_Task instructions:_
Type out the complete listing below word for word, without its pictures.

_Collected material:_

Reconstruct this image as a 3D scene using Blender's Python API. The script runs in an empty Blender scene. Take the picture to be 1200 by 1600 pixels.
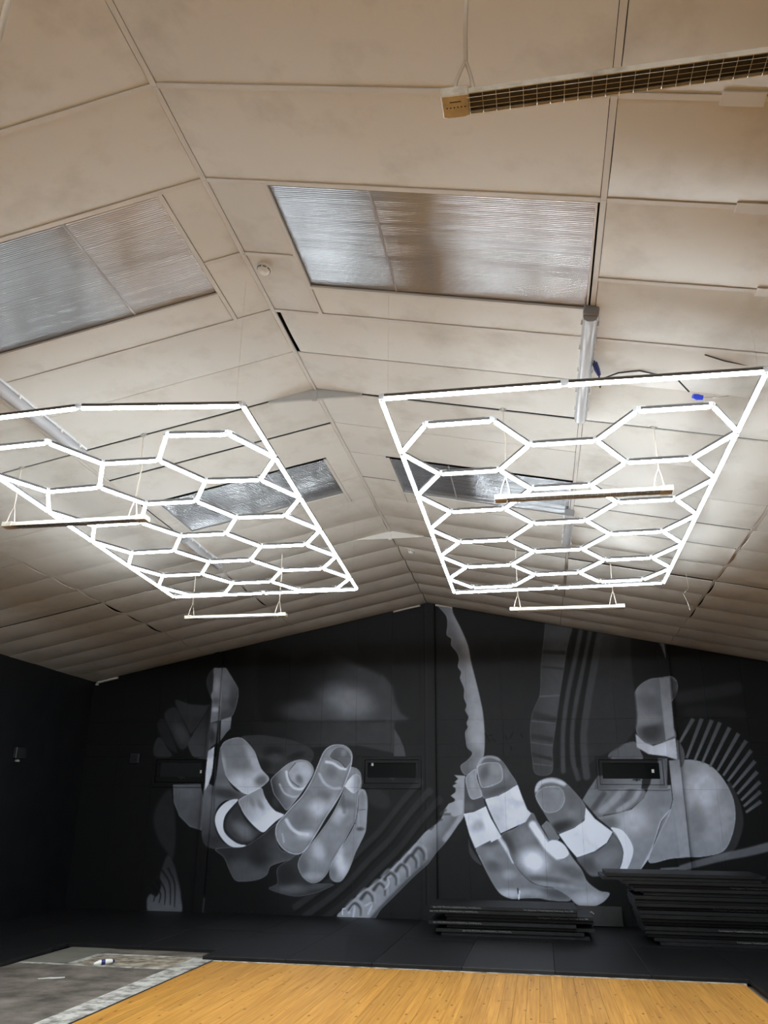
import bpy, bmesh, math, random
import numpy as np
from mathutils import Vector, Matrix, Euler

random.seed(7)
SC = bpy.context.scene
COL = SC.collection
# ---------------------------------------------------------------- camera
FPX, YAW, PITCH, ROLL = 1280.0, math.radians(10.38), math.radians(20.25), math.radians(.675)
CAM = np.array([0., 0., 1.6])
_f = np.array([-math.sin(YAW)*math.cos(PITCH), math.cos(YAW)*math.cos(PITCH), math.sin(PITCH)])
_r = np.cross(_f, [0, 0, 1]); _r /= np.linalg.norm(_r); _u = np.cross(_r, _f)
R3 = np.array([math.cos(ROLL)*_r+math.sin(ROLL)*_u, -math.sin(ROLL)*_r+math.cos(ROLL)*_u, _f])
cd = bpy.data.cameras.new('camera'); cam = bpy.data.objects.new('camera', cd); COL.objects.link(cam)
cd.sensor_fit = 'VERTICAL'; cd.sensor_height = 36.0; cd.sensor_width = 27.0; cd.lens = FPX/1600*36
cd.clip_start = .05; cd.clip_end = 100
M = Matrix(((R3[0][0], R3[1][0], -R3[2][0], 0), (R3[0][1], R3[1][1], -R3[2][1], 0), (R3[0][2], R3[1][2], -R3[2][2], 1.6), (0, 0, 0, 1)))
cam.matrix_world = M
SC.camera = cam
# ---------------------------------------------------------------- world, exposure
wd = bpy.data.worlds.new('night'); SC.world = wd; wd.use_nodes = True
wd.node_tree.nodes['Background'].inputs[0].default_value = (.012, .015, .022, 1)
wd.node_tree.nodes['Background'].inputs[1].default_value = .3
SC.view_settings.view_transform = 'Standard'; SC.view_settings.look = 'None'
SC.view_settings.gamma = 1; SC.view_settings.use_curve_mapping = False
SC.view_settings.exposure = 0.0
TUBE_POWER = 55.0          # radiance of the tube diffusers
TUBE_COLOUR = (.87, .955, 1.0)
PAINT_GAIN = 1.78
# room: X right, Y to the mural wall, Z up (metres)
XR, ZR, SL, YW = -1.8, 5.18, .2089, 14.3      # ridge x, ridge height, roof slope, mural wall
HALF = 6.3
XL, XRT, YB = XR-HALF, XR+HALF, -9.0

def survey(P):
    """where the measured photograph sees a point of the room"""
    q = (np.asarray(P, float)-CAM)@R3.T
    return 600+FPX*q[..., 0]/q[..., 2], 800-FPX*q[..., 1]/q[..., 2]
# ---------------------------------------------------------------- helpers
class MB:
    """collects shapes, links them as ONE mesh object"""
    def __init__(s): s.v, s.f, s.m = [], [], []; s.smooth = set()
    def add(s, vs, fs, mi=0, smooth=False):
        o = len(s.v); s.v += [tuple(map(float, p)) for p in vs]
        for f in fs:
            if smooth: s.smooth.add(len(s.f))
            s.f.append([o+i for i in f]); s.m.append(mi)
    def box(s, lo, hi, mi=0, mat=None):
        x0, y0, z0 = lo; x1, y1, z1 = hi
        vs = [(x0,y0,z0),(x1,y0,z0),(x1,y1,z0),(x0,y1,z0),(x0,y0,z1),(x1,y0,z1),(x1,y1,z1),(x0,y1,z1)]
        if mat is not None: vs = [tuple(mat@Vector(p)) for p in vs]
        s.add(vs, [(0,3,2,1),(4,5,6,7),(0,1,5,4),(1,2,6,5),(2,3,7,6),(3,0,4,7)], mi)
    def cbox(s, lo, hi, b, mi=0):
        """box with chamfered edges"""
        bm = bmesh.new(); bmesh.ops.create_cube(bm, size=1)
        for v in bm.verts: v.co = Vector([lo[i]+(v.co[i]+.5)*(hi[i]-lo[i]) for i in range(3)])
        bmesh.ops.bevel(bm, geom=bm.edges[:], offset=b, segments=1, affect='EDGES', profile=.5)
        s.bm(bm, mi); bm.free()
    def bm(s, bm, mi=0, smooth=False):
        bm.verts.index_update()
        s.add([v.co for v in bm.verts], [[v.index for v in f.verts] for f in bm.faces], mi, smooth)
    def prism(s, prof, a, b, axis='X', mi=0, caps=True, smooth=False):
        """profile (p,q) swept from a to b along an axis; X: (y,z), Y: (x,z), Z: (x,y)"""
        def P(t, p, q): return {'X': (t, p, q), 'Y': (p, t, q), 'Z': (p, q, t)}[axis]
        n = len(prof); vs = [P(a, *k) for k in prof]+[P(b, *k) for k in prof]
        s.add(vs, [(i, (i+1) % n, n+(i+1) % n, n+i) for i in range(n)], mi, smooth)
        if caps: s.add(vs, [tuple(range(n))[::-1], tuple(range(n, 2*n))], mi)
    def tube(s, pts, r, n=6, mi=0, caps=True):
        pts = [Vector(p) for p in pts]; rings = []; N = len(pts)
        t0 = (pts[1]-pts[0]).normalized(); ref = Vector((0,0,1)) if abs(t0.z) < .9 else Vector((1,0,0))
        for i, p in enumerate(pts):
            t = (pts[min(i+1, N-1)]-pts[max(i-1, 0)]).normalized()
            a = t.cross(ref).normalized(); b = t.cross(a)
            rr = r[i] if isinstance(r, (list, tuple)) else r
            rings.append([p+a*rr*math.cos(2*math.pi*k/n)+b*rr*math.sin(2*math.pi*k/n) for k in range(n)])
        vs = [q for g in rings for q in g]
        fs = [(i*n+k, i*n+(k+1) % n, (i+1)*n+(k+1) % n, (i+1)*n+k) for i in range(N-1) for k in range(n)]
        s.add(vs, fs, mi, True)
        if caps: s.add(vs, [tuple(range(n))[::-1], tuple((N-1)*n+k for k in range(n))], mi)
    def lathe(s, prof, c=(0,0,0), n=20, mi=0, axis=None):
        vs = [(c[0]+r*math.cos(2*math.pi*k/n), c[1]+r*math.sin(2*math.pi*k/n), c[2]+z) for r, z in prof for k in range(n)]
        if axis is not None: vs = [tuple(axis@Vector(p)) for p in vs]
        fs = [(i*n+k, i*n+(k+1) % n, (i+1)*n+(k+1) % n, (i+1)*n+k) for i in range(len(prof)-1) for k in range(n)]
        s.add(vs, fs, mi, True); s.add(vs, [tuple(range(n))[::-1], tuple((len(prof)-1)*n+k for k in range(n))], mi)
    def mesh(s, name, mats):
        me = bpy.data.meshes.new(name); me.from_pydata(s.v, [], s.f)
        for m in (mats if isinstance(mats, (list, tuple)) else [mats]): me.materials.append(m)
        me.polygons.foreach_set('material_index', s.m)
        sm = np.zeros(len(s.f), bool); sm[list(s.smooth)] = True; me.polygons.foreach_set('use_smooth', sm)
        me.validate(); me.update()
        bm = bmesh.new(); bm.from_mesh(me); bmesh.ops.recalc_face_normals(bm, faces=bm.faces[:]); bm.to_mesh(me); bm.free()
        return me
    def build(s, name, mats, parent=None, loc=None): return link(name, s.mesh(name, mats), parent, loc)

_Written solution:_
Reconstruct this image as a 3D scene using Blender's Python API. The script runs in an empty Blender scene. Take the picture to be 1200 by 1600 pixels.
import bpy, bmesh, math, random
import numpy as np
from mathutils import Vector, Matrix, Euler

random.seed(7)
SC = bpy.context.scene
COL = SC.collection
# ---------------------------------------------------------------- camera
FPX, YAW, PITCH, ROLL = 1280.0, math.radians(10.38), math.radians(20.25), math.radians(.675)
CAM = np.array([0., 0., 1.6])
_f = np.array([-math.sin(YAW)*math.cos(PITCH), math.cos(YAW)*math.cos(PITCH), math.sin(PITCH)])
_r = np.cross(_f, [0, 0, 1]); _r /= np.linalg.norm(_r); _u = np.cross(_r, _f)
R3 = np.array([math.cos(ROLL)*_r+math.sin(ROLL)*_u, -math.sin(ROLL)*_r+math.cos(ROLL)*_u, _f])
cd = bpy.data.cameras.new('camera'); cam = bpy.data.objects.new('camera', cd); COL.objects.link(cam)
cd.sensor_fit = 'VERTICAL'; cd.sensor_height = 36.0; cd.sensor_width = 27.0; cd.lens = FPX/1600*36
cd.clip_start = .05; cd.clip_end = 100
M = Matrix(((R3[0][0], R3[1][0], -R3[2][0], 0), (R3[0][1], R3[1][1], -R3[2][1], 0), (R3[0][2], R3[1][2], -R3[2][2], 1.6), (0, 0, 0, 1)))
cam.matrix_world = M
SC.camera = cam
# ---------------------------------------------------------------- world, exposure
wd = bpy.data.worlds.new('night'); SC.world = wd; wd.use_nodes = True
wd.node_tree.nodes['Background'].inputs[0].default_value = (.012, .015, .022, 1)
wd.node_tree.nodes['Background'].inputs[1].default_value = .3
SC.view_settings.view_transform = 'Standard'; SC.view_settings.look = 'None'
SC.view_settings.gamma = 1; SC.view_settings.use_curve_mapping = False
SC.view_settings.exposure = 0.0
TUBE_POWER = 55.0          # radiance of the tube diffusers
TUBE_COLOUR = (.87, .955, 1.0)
PAINT_GAIN = 1.78
# room: X right, Y to the mural wall, Z up (metres)
XR, ZR, SL, YW = -1.8, 5.18, .2089, 14.3      # ridge x, ridge height, roof slope, mural wall
HALF = 6.3
XL, XRT, YB = XR-HALF, XR+HALF, -9.0

def survey(P):
    """where the measured photograph sees a point of the room"""
    q = (np.asarray(P, float)-CAM)@R3.T
    return 600+FPX*q[..., 0]/q[..., 2], 800-FPX*q[..., 1]/q[..., 2]
# ---------------------------------------------------------------- helpers
class MB:
    """collects shapes, links them as ONE mesh object"""
    def __init__(s): s.v, s.f, s.m = [], [], []; s.smooth = set()
    def add(s, vs, fs, mi=0, smooth=False):
        o = len(s.v); s.v += [tuple(map(float, p)) for p in vs]
        for f in fs:
            if smooth: s.smooth.add(len(s.f))
            s.f.append([o+i for i in f]); s.m.append(mi)
    def box(s, lo, hi, mi=0, mat=None):
        x0, y0, z0 = lo; x1, y1, z1 = hi
        vs = [(x0,y0,z0),(x1,y0,z0),(x1,y1,z0),(x0,y1,z0),(x0,y0,z1),(x1,y0,z1),(x1,y1,z1),(x0,y1,z1)]
        if mat is not None: vs = [tuple(mat@Vector(p)) for p in vs]
        s.add(vs, [(0,3,2,1),(4,5,6,7),(0,1,5,4),(1,2,6,5),(2,3,7,6),(3,0,4,7)], mi)
    def cbox(s, lo, hi, b, mi=0):
        """box with chamfered edges"""
        bm = bmesh.new(); bmesh.ops.create_cube(bm, size=1)
        for v in bm.verts: v.co = Vector([lo[i]+(v.co[i]+.5)*(hi[i]-lo[i]) for i in range(3)])
        bmesh.ops.bevel(bm, geom=bm.edges[:], offset=b, segments=1, affect='EDGES', profile=.5)
        s.bm(bm, mi); bm.free()
    def bm(s, bm, mi=0, smooth=False):
        bm.verts.index_update()
        s.add([v.co for v in bm.verts], [[v.index for v in f.verts] for f in bm.faces], mi, smooth)
    def prism(s, prof, a, b, axis='X', mi=0, caps=True, smooth=False):
        """profile (p,q) swept from a to b along an axis; X: (y,z), Y: (x,z), Z: (x,y)"""
        def P(t, p, q): return {'X': (t, p, q), 'Y': (p, t, q), 'Z': (p, q, t)}[axis]
        n = len(prof); vs = [P(a, *k) for k in prof]+[P(b, *k) for k in prof]
        s.add(vs, [(i, (i+1) % n, n+(i+1) % n, n+i) for i in range(n)], mi, smooth)
        if caps: s.add(vs, [tuple(range(n))[::-1], tuple(range(n, 2*n))], mi)
    def tube(s, pts, r, n=6, mi=0, caps=True):
        pts = [Vector(p) for p in pts]; rings = []; N = len(pts)
        t0 = (pts[1]-pts[0]).normalized(); ref = Vector((0,0,1)) if abs(t0.z) < .9 else Vector((1,0,0))
        for i, p in enumerate(pts):
            t = (pts[min(i+1, N-1)]-pts[max(i-1, 0)]).normalized()
            a = t.cross(ref).normalized(); b = t.cross(a)
            rr = r[i] if isinstance(r, (list, tuple)) else r
            rings.append([p+a*rr*math.cos(2*math.pi*k/n)+b*rr*math.sin(2*math.pi*k/n) for k in range(n)])
        vs = [q for g in rings for q in g]
        fs = [(i*n+k, i*n+(k+1) % n, (i+1)*n+(k+1) % n, (i+1)*n+k) for i in range(N-1) for k in range(n)]
        s.add(vs, fs, mi, True)
        if caps: s.add(vs, [tuple(range(n))[::-1], tuple((N-1)*n+k for k in range(n))], mi)
    def lathe(s, prof, c=(0,0,0), n=20, mi=0, axis=None):
        vs = [(c[0]+r*math.cos(2*math.pi*k/n), c[1]+r*math.sin(2*math.pi*k/n), c[2]+z) for r, z in prof for k in range(n)]
        if axis is not None: vs = [tuple(axis@Vector(p)) for p in vs]
        fs = [(i*n+k, i*n+(k+1) % n, (i+1)*n+(k+1) % n, (i+1)*n+k) for i in range(len(prof)-1) for k in range(n)]
        s.add(vs, fs, mi, True); s.add(vs, [tuple(range(n))[::-1], tuple((len(prof)-1)*n+k for k in range(n))], mi)
    def mesh(s, name, mats):
        me = bpy.data.meshes.new(name); me.from_pydata(s.v, [], s.f)
        for m in (mats if isinstance(mats, (list, tuple)) else [mats]): me.materials.append(m)
        me.polygons.foreach_set('material_index', s.m)
        sm = np.zeros(len(s.f), bool); sm[list(s.smooth)] = True; me.polygons.foreach_set('use_smooth', sm)
        me.validate(); me.update()
        bm = bmesh.new(); bm.from_mesh(me); bmesh.ops.recalc_face_normals(bm, faces=bm.faces[:]); bm.to_mesh(me); bm.free()
        return me
    def build(s, name, mats, parent=None, loc=None): return link(name, s.mesh(name, mats), parent, loc)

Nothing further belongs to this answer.